漠然とした夢を探しながら、お金はなくとも時間だけは贅沢(ぜいたく)に使えた。 グリンデルワルドから登山電車で上っていくと、その中継基地がクラインネシャイデッヒ。目前にはアイガーの北壁が聳(そび)え、反対側がユングフラウ。登山電車の終点はアイガー北壁の真横に位置するアイガーバンド。ここから約二時間かけてクラインネシャイデッヒまで滑り、一休みして麓(ふもと)まで戻るのが私のお決まりのコースだった。スキーが得意だった私にとっても一日一本滑るのがやっとの難コースだ。

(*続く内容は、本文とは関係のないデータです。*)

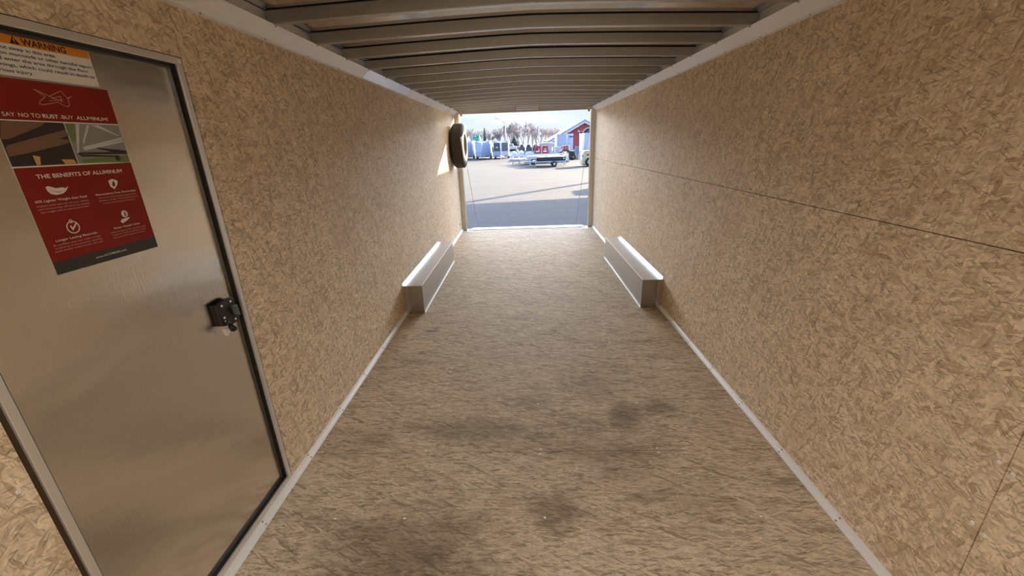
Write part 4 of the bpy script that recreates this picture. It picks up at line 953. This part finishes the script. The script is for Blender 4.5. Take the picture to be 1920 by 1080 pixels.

クラインネシャイデッヒには数軒の古いホテルがあり、その中の小さなホテルのサンデッキ付きのテラスで一休みするのが好きだった。 珍しく晴れ渡ったある日のこと、スキーを終えて一人でコーヒーを飲んでいると、サンデッキの日あたりのいい場所に四、五組の老夫婦が佇(たたず)んでいるのを目にした。 彼らの何人かは車椅子利用者だ。こんなスキー場になぜ車椅子の老人たちがいるのか、私にとってそれは不思議な光景だった。

当時の私には、やがて発症する進行性筋ジストロフィーの予兆は全くなく、自分の健康はいつまでも続くものだと、健康である偶然を意識することさえなかった。 なのに、なぜかこの光景が強烈に焼きついた。